Assignment #4
Provide a short discussion of each of the assigned papers (listed under Course Materials). Below are questions to think about (you should discuss at least some of these but you don't have to address them all):
RRT-Connect
Optional section: 4 (but try to understand what is being proved)
- Why don't we just use A* search?
- How is the simple one-directional RRT different (and preferable to) a "random walk" in the configuration space?
- What happens in this algorithm if a collision-free path does not exist?
- There is no explicit "heuristic" in this search, why does it work well (it does)?
- The authors mention "path smoothing", what is that and why is it important in this context?
Logic-Geometric Programming
The paper formulates Task and Motion Planning (TAMP) as optimizing a logic-geometric program in which geometric reasoning is encoded within the constraints of the program.
- Another approach in TAMP uses samplers to generate geometric parameters such as grasp poses, placement poses, and motion plans (e.g., using RRT). What are the advantages and disadvantages of optimization-based vs sampling-based methods?
- Briefly explain how the three levels of approximation in the solver (Section 4) interact with each other. What would happen if Level 1 was removed? Would it be possible to remove Level 3?
- How is the optimization objective defined In this paper? Do you think this is a natural way to specify goals for robots?
Diffusion Policy
(feel free to skim the results section and related work)

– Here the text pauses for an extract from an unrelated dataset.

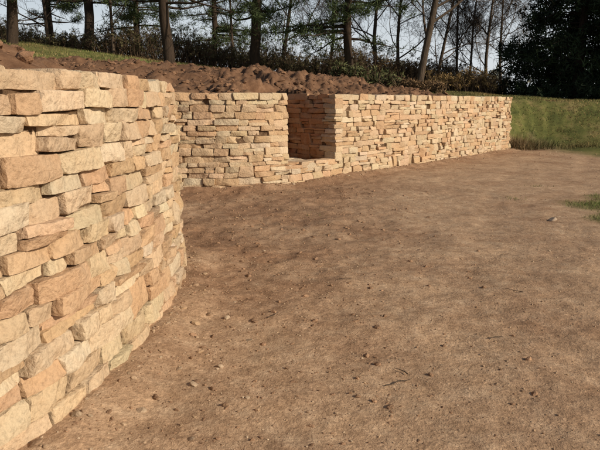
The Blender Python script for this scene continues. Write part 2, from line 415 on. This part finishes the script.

This paper presents a perspective on diffusion models as modeling the gradient of an energy function.
If you haven’t seen diffusion models before, you may want to review other introductions to them. I wrote up a nontechnical treatment here.
- Classic policies output a single action to take at each timestep. Diffusion policies, in contrast, output a sequence of actions to take (of length T_p), then take T_a actions along this sequence. What is the advantage of doing this? What are some disadvantages?
- The paper says that diffusion models can get around the problem of multi-modal predictions. This means they can handle the case where there are two good trajectories you can take, and they lead in different directions. How does a diffusion policy model both? How does it decide which to take?
Upload a single PDF file through Canvas by Feb 22 at 1 pm.